Unions Complaining about Digging Their Own Grave

AmericanThinker3From Gary Jason at American Thinker:

Two reports — ironically, both from the same source (the WSJ) on the same day — point to continuing problems for the union movement.

The first is the great news out of North Carolina of a defeat for the pernicious teachers’ unions. Republican Governor Pat McCrory just signed a bill that ends K-12 teacher tenure and ends the practice of giving teachers an automatic raise for getting a Master’s degree. Both reforms are, in my view, quite defensible.

Both reforms, of course, were vociferously opposed by the rent-seekers — or rather “the teachers.” Hundreds of them turned out to show their anger. One teacher mewed that “[m]orale is going to be at an all-time low” because of the reforms. He added — in a moment of unintended comedy — that “[t]he best and the brightest aren’t going to go into the profession.” Like they are now.

The article notes that the bill aims at replacing using formal credentials with criteria such as measures student performance to determine compensation and retention. The article also notes that some studies show that these degrees don’t result in better teaching. But to be precise, the studies suggest that a Master’s in education — a notoriously nebulous subject — is worthless. A Master’s in a real subject — especially a STEM (science, technology, engineering, and mathematics) field — does correlate with more effective teaching.
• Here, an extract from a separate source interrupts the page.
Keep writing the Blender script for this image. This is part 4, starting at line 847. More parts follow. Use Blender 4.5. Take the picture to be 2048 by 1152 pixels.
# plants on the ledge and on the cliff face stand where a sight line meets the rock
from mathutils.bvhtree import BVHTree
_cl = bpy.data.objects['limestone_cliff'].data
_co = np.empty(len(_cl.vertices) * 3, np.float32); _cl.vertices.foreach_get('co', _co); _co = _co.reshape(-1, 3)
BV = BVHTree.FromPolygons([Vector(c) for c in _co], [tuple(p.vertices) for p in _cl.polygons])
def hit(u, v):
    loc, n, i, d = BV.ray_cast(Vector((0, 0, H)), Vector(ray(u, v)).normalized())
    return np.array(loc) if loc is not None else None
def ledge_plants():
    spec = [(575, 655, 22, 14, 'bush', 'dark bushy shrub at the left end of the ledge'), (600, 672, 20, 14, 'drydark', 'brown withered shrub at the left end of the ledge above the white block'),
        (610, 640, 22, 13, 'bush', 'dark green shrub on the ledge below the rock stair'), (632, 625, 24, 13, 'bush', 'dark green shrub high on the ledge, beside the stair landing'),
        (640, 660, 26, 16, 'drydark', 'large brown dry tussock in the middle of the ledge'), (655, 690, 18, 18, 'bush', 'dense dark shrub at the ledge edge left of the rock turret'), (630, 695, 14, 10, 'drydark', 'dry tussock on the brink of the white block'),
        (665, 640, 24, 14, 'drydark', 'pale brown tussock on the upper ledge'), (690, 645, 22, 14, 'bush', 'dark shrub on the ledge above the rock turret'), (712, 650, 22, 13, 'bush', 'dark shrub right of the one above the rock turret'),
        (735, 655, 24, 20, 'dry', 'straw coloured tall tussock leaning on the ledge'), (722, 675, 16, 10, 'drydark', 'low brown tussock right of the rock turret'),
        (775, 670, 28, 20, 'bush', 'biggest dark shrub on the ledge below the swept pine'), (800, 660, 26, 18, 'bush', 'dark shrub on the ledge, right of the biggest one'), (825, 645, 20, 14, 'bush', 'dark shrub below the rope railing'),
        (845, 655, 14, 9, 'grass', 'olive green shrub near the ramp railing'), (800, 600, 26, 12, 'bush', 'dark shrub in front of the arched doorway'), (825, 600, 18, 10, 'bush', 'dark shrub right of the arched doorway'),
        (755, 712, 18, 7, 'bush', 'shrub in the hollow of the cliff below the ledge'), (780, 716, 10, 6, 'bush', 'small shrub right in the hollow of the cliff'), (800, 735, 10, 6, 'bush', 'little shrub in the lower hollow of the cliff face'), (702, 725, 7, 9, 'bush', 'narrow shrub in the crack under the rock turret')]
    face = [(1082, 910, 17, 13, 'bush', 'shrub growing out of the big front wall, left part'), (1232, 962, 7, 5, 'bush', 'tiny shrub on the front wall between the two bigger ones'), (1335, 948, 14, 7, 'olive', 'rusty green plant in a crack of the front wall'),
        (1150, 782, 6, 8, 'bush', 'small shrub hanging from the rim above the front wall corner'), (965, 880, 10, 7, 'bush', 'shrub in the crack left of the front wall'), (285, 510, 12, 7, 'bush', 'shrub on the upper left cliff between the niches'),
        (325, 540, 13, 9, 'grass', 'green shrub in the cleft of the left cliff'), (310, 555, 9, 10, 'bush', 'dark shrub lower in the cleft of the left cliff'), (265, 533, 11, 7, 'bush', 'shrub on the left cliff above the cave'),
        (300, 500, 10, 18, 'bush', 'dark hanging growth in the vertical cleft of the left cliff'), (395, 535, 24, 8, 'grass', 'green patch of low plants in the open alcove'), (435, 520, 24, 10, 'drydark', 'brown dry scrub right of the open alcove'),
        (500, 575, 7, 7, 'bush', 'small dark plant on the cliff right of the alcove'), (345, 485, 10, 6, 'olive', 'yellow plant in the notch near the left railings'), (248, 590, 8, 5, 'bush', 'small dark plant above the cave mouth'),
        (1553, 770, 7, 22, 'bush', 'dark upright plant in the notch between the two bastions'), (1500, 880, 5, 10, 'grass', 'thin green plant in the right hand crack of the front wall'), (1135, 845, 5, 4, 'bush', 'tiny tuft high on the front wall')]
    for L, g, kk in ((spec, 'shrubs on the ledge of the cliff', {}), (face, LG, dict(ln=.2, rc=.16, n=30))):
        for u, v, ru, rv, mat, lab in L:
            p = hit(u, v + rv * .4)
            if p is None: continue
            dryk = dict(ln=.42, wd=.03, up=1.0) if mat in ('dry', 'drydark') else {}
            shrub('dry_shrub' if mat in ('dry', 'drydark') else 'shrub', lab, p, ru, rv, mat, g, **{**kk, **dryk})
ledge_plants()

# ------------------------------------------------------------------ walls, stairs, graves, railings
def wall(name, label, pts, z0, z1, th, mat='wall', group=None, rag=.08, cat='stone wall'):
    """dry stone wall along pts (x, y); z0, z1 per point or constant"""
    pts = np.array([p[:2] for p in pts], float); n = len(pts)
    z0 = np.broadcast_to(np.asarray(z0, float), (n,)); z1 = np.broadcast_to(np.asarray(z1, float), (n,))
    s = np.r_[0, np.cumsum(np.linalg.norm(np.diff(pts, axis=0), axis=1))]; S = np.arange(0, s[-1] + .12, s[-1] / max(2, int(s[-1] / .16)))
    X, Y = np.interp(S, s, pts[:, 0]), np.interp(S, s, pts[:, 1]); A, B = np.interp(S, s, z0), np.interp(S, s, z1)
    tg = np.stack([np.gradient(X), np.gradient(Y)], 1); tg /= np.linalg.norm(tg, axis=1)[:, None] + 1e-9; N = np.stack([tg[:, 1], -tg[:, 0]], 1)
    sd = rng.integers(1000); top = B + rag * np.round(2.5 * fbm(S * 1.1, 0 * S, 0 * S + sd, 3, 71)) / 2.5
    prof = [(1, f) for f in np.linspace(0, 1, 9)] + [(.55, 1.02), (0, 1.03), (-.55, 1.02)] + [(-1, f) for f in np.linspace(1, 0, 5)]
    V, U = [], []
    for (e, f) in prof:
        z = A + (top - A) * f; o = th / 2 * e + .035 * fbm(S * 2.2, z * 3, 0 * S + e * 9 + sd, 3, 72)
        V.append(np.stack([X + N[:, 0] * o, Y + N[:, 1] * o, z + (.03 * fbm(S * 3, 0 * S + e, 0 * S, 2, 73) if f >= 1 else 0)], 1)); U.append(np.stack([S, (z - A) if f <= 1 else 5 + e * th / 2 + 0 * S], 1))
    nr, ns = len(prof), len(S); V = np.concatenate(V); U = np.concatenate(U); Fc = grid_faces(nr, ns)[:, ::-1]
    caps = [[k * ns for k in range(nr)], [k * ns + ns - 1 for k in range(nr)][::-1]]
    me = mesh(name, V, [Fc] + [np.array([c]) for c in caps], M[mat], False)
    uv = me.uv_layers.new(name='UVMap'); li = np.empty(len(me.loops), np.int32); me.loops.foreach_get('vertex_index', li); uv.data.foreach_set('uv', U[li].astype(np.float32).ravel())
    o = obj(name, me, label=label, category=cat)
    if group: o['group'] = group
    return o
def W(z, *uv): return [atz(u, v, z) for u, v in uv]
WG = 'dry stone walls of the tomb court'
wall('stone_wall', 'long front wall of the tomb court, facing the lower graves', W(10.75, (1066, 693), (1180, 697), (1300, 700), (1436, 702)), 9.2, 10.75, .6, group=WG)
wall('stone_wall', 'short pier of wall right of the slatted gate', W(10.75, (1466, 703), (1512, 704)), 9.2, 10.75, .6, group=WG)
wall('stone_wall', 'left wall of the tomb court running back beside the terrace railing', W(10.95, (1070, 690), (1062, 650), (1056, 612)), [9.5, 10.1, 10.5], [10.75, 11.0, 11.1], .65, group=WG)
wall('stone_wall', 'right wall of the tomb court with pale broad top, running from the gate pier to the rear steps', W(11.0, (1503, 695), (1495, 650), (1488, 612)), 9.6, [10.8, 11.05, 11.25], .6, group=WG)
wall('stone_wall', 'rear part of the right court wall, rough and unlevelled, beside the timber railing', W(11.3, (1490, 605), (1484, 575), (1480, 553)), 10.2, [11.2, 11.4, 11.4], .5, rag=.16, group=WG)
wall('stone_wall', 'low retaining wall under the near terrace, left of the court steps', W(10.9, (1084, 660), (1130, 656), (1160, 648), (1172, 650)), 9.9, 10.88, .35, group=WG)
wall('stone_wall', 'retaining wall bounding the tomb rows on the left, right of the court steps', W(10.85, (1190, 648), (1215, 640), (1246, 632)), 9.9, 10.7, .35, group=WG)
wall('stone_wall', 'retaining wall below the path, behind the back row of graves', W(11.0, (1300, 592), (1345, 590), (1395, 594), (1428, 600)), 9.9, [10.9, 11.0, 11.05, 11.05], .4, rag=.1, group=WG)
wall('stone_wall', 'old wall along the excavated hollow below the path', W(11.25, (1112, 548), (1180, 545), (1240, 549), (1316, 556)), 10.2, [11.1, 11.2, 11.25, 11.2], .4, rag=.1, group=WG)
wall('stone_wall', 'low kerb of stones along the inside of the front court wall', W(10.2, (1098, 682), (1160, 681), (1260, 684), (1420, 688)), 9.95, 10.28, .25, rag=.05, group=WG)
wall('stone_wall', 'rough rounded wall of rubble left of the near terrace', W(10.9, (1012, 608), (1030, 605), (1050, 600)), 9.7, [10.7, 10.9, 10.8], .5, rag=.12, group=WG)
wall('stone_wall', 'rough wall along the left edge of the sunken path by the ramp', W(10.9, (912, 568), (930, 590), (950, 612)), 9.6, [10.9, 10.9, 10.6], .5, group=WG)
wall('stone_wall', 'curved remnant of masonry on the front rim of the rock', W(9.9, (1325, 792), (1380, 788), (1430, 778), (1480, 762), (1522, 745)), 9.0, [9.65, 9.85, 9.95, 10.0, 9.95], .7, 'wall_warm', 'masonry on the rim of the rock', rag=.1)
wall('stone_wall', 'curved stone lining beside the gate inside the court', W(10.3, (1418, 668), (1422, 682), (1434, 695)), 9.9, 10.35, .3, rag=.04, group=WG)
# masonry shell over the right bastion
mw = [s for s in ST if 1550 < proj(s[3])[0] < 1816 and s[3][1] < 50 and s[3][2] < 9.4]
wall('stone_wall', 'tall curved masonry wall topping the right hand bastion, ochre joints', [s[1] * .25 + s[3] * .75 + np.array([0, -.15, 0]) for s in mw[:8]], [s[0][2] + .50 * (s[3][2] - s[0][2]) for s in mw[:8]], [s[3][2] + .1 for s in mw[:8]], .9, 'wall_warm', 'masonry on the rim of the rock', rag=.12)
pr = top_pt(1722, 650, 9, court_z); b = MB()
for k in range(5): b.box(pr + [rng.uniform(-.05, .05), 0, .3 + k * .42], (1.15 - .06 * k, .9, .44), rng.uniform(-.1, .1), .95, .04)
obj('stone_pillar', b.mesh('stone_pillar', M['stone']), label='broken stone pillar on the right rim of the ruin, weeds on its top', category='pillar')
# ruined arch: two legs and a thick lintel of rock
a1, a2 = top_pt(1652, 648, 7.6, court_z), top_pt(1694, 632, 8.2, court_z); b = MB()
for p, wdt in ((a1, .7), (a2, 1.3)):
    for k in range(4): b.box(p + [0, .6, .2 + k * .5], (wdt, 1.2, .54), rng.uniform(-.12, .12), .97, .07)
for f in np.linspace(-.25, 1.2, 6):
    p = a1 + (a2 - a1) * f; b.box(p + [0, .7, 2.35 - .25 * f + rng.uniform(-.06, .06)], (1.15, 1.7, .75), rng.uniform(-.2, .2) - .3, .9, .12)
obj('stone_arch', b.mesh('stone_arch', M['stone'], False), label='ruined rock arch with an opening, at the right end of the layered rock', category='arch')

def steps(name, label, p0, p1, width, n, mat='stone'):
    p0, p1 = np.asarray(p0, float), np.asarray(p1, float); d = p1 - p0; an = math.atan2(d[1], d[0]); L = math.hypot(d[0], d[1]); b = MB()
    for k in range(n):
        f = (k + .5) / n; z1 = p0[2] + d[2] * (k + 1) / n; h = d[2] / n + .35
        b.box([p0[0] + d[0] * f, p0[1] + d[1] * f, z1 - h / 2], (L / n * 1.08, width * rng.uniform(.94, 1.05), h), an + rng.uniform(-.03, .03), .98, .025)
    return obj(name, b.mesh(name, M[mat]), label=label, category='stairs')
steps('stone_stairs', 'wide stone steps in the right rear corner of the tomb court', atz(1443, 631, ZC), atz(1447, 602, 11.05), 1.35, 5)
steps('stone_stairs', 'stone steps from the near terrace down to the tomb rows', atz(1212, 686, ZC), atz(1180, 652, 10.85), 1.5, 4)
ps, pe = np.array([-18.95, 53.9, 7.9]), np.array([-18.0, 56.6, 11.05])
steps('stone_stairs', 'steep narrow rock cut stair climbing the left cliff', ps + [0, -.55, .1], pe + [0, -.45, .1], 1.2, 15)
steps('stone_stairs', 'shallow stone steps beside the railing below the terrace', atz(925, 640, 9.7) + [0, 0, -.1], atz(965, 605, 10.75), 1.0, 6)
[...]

Of course, correlation doesn’t necessarily prove causality; it could just be that a person with the intelligence to get an advanced degree in math, say, is just that much better a mathematician (so more passionate and insightful about the subject) to begin with.

My preference would be to just privatize — i.e., voucherize — all the schools, and let each school determine which teachers to hire, promote, or fire, as it sees fit — under the pressure the free market brings. Presumably, any such schools that choose to retain the tenure system would at least strictly monitor continued good performance, a provision that is invariably part of the tenure contract, but equally invariably never enforced. But these reforms are surely better than nothing.